Task statement ::
Transcribe the listing below from its opening line up to and including the line that contains "q = G(px, py);"; reproduce nothing else.

───── Source data ─────

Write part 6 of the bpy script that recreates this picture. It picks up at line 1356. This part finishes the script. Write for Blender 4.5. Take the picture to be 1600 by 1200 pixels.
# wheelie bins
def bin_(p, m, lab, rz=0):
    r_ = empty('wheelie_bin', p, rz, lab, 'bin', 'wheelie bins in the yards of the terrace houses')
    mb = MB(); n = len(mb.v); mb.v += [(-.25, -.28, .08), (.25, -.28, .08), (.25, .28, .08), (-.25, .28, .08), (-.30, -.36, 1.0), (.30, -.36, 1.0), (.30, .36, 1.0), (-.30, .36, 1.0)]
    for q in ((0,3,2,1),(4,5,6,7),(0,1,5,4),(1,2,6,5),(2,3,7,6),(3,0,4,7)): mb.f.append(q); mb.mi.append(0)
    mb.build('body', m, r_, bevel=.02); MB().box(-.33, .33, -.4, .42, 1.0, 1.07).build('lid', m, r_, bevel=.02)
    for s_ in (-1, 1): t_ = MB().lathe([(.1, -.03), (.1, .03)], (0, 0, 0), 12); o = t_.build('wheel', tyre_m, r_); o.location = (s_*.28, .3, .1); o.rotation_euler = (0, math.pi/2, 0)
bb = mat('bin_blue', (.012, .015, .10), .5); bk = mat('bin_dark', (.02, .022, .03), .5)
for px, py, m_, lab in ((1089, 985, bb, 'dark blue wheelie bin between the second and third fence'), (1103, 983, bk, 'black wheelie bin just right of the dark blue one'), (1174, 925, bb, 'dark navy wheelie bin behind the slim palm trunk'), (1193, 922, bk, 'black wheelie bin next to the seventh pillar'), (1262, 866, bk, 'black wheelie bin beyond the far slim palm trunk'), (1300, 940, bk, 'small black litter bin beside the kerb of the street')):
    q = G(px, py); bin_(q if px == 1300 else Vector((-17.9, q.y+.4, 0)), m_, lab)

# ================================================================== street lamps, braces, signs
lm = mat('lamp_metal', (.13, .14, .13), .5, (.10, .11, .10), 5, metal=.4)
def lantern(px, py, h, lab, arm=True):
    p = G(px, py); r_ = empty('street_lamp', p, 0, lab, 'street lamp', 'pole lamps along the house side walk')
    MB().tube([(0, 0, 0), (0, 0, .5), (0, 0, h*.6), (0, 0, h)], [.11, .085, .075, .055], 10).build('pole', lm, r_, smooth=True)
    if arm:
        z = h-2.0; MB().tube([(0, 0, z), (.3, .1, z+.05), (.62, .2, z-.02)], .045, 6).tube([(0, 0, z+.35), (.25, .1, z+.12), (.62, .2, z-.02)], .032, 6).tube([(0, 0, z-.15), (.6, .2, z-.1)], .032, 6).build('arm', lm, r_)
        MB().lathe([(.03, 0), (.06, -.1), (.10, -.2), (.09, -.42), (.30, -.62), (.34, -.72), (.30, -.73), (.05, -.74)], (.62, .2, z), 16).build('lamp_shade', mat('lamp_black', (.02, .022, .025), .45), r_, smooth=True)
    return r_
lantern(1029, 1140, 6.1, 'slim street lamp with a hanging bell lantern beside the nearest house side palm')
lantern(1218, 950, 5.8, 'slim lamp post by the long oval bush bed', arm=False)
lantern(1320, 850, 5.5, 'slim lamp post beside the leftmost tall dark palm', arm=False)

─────

Task solution ::
Write part 6 of the bpy script that recreates this picture. It picks up at line 1356. This part finishes the script. Write for Blender 4.5. Take the picture to be 1600 by 1200 pixels.
# wheelie bins
def bin_(p, m, lab, rz=0):
    r_ = empty('wheelie_bin', p, rz, lab, 'bin', 'wheelie bins in the yards of the terrace houses')
    mb = MB(); n = len(mb.v); mb.v += [(-.25, -.28, .08), (.25, -.28, .08), (.25, .28, .08), (-.25, .28, .08), (-.30, -.36, 1.0), (.30, -.36, 1.0), (.30, .36, 1.0), (-.30, .36, 1.0)]
    for q in ((0,3,2,1),(4,5,6,7),(0,1,5,4),(1,2,6,5),(2,3,7,6),(3,0,4,7)): mb.f.append(q); mb.mi.append(0)
    mb.build('body', m, r_, bevel=.02); MB().box(-.33, .33, -.4, .42, 1.0, 1.07).build('lid', m, r_, bevel=.02)
    for s_ in (-1, 1): t_ = MB().lathe([(.1, -.03), (.1, .03)], (0, 0, 0), 12); o = t_.build('wheel', tyre_m, r_); o.location = (s_*.28, .3, .1); o.rotation_euler = (0, math.pi/2, 0)
bb = mat('bin_blue', (.012, .015, .10), .5); bk = mat('bin_dark', (.02, .022, .03), .5)
for px, py, m_, lab in ((1089, 985, bb, 'dark blue wheelie bin between the second and third fence'), (1103, 983, bk, 'black wheelie bin just right of the dark blue one'), (1174, 925, bb, 'dark navy wheelie bin behind the slim palm trunk'), (1193, 922, bk, 'black wheelie bin next to the seventh pillar'), (1262, 866, bk, 'black wheelie bin beyond the far slim palm trunk'), (1300, 940, bk, 'small black litter bin beside the kerb of the street')):
    q = G(px, py); bin_(q if px == 1300 else Vector((-17.9, q.y+.4, 0)), m_, lab)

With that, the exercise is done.